The Family Dinners is a beautifully-produced new book by Laurie David, film producer, environmental campaigner, activist, and Mum, and her cook Kirsten Uhrenholdt, with illustrations by me.

Now wait, stop there - cook? The woman has a cook? Yes, she does. Once you've read the head-spinning list of things Laurie does for a living - including the all-consuming environmental activism which partly powered this book into life (she co-produced Al Gore's 'An Inconvenient Truth' amongst other monumental achievements), you can understand why she decided something had to go. 'I initially dismissed the idea of help because my my middle-class upbringing made me uncomfortable about accepting it,' she says. 'How do you hire someone to do what Moms are supposed to do?'

However, Kirsten was indeed hired, and hers and Laurie's joint production is this book, advocating the urgent importance of eating together as a family at least once a day. The statistics are that only half of modern western families eat together more than 3-5 times a week (note that's 3-5 meals, not 3 days!) Most meals last less than 20 minutes, and most are eaten in front of the TV. On average, children today spend almost seven and a half hours a day using some form of electronic media. People claim they 'don't have time to cook', but somehow the western hemisphere has found an additional two hours a day to 'go online'. And these facts have a proven link to obesity, communication problems within families, diabetes, children's developing social skills and family closeness. Dinner times at a table with other people enable children (and indeed, some adults) to learn and develop social skills and protocols, the art of conversation, and mutual co-operation with prep, cooking and post-dinner cleanup. Training them, if you like, to fit into a civilised human society.

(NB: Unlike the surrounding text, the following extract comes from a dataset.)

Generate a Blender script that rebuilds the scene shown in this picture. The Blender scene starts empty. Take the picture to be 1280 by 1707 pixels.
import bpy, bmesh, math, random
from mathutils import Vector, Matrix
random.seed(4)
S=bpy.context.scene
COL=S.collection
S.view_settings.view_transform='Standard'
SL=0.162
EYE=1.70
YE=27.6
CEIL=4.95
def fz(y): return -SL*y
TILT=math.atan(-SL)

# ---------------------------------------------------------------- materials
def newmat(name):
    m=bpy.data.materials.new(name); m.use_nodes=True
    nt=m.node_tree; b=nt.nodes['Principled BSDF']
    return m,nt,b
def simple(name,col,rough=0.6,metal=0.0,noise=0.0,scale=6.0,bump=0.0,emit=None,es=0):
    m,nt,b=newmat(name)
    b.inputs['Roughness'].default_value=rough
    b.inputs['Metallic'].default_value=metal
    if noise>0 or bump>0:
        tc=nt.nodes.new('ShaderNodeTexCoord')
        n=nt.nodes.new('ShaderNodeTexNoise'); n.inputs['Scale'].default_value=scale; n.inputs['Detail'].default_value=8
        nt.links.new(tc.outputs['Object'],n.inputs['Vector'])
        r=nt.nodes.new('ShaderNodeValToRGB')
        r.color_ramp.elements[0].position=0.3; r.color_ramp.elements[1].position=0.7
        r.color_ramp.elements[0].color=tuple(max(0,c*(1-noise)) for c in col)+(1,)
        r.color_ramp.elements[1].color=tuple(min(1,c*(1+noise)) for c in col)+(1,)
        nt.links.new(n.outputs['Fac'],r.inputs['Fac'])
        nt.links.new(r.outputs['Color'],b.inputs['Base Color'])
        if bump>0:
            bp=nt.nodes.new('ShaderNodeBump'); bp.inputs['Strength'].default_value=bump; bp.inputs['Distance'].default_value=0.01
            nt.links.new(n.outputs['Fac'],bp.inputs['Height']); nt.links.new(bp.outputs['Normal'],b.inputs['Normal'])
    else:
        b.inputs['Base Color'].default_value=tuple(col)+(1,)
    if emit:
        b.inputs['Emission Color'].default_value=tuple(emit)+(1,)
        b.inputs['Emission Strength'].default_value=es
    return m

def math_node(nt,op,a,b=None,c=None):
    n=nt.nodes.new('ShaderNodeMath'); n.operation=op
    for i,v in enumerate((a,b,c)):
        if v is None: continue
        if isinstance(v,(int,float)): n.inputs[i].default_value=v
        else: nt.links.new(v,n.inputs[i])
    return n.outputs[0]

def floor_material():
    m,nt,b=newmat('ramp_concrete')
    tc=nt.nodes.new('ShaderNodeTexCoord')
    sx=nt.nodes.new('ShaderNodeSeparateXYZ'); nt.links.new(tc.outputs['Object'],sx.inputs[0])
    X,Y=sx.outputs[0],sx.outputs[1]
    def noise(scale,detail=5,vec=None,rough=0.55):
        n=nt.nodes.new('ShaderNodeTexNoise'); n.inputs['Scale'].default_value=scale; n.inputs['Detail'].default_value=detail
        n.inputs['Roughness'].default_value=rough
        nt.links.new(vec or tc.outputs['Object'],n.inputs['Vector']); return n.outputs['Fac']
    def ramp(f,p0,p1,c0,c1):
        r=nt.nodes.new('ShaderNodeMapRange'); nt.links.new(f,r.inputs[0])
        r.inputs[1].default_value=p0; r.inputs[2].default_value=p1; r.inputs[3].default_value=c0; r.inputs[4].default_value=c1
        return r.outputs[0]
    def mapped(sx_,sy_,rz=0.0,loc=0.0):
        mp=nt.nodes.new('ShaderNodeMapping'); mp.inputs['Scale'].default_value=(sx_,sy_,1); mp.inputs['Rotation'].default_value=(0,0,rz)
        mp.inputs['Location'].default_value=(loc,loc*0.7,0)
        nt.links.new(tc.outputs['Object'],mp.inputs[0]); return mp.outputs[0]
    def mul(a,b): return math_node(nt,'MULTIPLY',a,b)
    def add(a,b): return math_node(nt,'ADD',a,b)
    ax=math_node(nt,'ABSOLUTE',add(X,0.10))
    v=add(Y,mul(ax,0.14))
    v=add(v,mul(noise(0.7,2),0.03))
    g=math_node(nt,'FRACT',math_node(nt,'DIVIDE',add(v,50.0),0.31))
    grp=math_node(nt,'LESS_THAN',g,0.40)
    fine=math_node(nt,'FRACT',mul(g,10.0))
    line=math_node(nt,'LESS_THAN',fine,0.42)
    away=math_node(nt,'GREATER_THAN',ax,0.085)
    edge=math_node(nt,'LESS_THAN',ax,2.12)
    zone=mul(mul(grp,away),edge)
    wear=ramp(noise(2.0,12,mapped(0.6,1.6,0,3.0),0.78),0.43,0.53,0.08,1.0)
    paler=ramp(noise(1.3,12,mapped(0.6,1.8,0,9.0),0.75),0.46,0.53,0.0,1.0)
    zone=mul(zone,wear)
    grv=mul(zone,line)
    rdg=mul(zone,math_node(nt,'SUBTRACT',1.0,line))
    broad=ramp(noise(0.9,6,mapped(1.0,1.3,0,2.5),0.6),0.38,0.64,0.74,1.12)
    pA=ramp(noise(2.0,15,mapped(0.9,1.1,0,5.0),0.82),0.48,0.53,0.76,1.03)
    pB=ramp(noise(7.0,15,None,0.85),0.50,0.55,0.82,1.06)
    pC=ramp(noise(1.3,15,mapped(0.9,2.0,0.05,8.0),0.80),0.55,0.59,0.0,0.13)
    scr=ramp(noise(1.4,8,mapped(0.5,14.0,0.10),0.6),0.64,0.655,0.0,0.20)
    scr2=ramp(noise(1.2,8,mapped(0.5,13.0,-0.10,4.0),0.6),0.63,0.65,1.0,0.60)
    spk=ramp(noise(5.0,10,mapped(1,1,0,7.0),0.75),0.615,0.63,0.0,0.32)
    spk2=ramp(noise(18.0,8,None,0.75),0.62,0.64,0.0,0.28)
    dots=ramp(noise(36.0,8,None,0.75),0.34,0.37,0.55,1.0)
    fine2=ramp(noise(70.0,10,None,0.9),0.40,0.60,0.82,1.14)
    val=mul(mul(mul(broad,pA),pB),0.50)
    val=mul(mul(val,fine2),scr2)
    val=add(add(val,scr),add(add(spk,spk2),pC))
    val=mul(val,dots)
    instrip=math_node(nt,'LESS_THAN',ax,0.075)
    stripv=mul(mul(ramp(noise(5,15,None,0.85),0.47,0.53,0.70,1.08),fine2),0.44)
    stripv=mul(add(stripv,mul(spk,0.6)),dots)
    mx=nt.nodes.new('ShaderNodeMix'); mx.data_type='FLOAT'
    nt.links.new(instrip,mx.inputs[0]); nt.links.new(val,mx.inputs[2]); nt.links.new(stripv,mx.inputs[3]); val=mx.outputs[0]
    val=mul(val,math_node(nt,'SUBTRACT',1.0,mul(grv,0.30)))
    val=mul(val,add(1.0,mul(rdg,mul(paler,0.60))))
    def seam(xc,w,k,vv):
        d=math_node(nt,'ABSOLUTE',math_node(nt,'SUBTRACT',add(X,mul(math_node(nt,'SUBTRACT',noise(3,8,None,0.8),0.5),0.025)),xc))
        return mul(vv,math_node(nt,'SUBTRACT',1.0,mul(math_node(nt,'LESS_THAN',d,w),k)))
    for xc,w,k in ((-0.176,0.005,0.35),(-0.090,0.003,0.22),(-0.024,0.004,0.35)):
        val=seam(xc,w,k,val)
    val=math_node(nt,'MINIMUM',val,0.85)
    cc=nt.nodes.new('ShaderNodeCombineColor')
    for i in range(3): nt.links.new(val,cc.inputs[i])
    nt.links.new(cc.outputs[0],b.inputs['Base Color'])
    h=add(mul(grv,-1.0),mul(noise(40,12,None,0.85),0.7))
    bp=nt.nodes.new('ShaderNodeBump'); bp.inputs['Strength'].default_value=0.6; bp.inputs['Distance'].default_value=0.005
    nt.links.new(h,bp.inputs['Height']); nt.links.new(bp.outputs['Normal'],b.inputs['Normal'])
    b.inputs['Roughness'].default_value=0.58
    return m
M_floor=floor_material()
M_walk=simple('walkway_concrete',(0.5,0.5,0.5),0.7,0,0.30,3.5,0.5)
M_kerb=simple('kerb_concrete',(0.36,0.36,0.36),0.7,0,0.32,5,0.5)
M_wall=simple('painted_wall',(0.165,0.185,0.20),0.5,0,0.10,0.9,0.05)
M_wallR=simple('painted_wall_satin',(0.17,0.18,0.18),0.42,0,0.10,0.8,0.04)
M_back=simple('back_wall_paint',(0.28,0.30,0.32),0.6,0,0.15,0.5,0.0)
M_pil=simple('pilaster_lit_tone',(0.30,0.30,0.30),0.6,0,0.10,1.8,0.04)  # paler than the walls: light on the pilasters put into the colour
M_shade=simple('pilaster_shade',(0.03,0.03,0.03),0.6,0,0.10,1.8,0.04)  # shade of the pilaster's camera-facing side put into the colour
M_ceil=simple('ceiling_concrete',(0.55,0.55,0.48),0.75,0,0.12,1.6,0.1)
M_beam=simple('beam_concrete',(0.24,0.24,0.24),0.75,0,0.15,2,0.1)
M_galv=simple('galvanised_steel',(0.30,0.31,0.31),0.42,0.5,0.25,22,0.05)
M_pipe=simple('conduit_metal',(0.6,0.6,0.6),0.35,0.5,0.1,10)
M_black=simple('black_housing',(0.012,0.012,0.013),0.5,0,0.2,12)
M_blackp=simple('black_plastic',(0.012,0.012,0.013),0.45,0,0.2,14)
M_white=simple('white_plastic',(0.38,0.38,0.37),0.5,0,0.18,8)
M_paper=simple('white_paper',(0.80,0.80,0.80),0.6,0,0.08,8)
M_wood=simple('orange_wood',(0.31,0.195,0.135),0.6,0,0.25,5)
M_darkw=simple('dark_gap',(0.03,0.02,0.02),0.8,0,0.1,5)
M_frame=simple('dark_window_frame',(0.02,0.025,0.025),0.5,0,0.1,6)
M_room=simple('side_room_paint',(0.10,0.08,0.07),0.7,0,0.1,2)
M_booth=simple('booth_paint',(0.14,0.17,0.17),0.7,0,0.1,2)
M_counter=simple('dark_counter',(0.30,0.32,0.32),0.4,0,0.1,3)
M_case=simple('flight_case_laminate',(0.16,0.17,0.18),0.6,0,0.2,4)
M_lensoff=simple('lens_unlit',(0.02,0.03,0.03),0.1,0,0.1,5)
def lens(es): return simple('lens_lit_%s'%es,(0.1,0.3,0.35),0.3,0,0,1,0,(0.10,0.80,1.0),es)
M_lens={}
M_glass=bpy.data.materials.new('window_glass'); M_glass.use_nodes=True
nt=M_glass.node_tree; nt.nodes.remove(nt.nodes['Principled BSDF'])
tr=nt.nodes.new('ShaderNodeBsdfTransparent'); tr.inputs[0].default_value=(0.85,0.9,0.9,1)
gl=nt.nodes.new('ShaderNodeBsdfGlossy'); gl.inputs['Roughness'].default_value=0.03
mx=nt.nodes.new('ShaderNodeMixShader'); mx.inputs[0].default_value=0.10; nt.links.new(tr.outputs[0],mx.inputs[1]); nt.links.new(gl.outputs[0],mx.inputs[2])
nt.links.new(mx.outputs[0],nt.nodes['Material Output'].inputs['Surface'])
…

But there is a lot more to this book than that. The recipes are delicious and easy, the writing is relaxed and readable, and include basic rules for a successful dinnertime: everyone must show up at the same time, the same meal for everyone, everyone must try all of the food at least once, no electronic devices - that includes the adults - no TV, everyone helps clean up after-wards.

My illustrations are dotted throughout the book and on the cover, as well as being used on a set of endpapers - the first time I've done one of those. All drawn in ink with digital colour (for speed and flexibility), they enliven the book's sensitive typography and bright, down-to-earth writing.
To finish, I think this person sums it up very nicely indeed.
'Among the many wonderful things about being president, the best is that I get to live above the office and see my family every day. We have dinner every night. It is the thing that sustains me'.
President Barack Obama.

(Oh and what's the book standing on? This! The De-Luxe Book Spider. Dating from at least the 1960s, but we suspect earlier. Every home should have one.)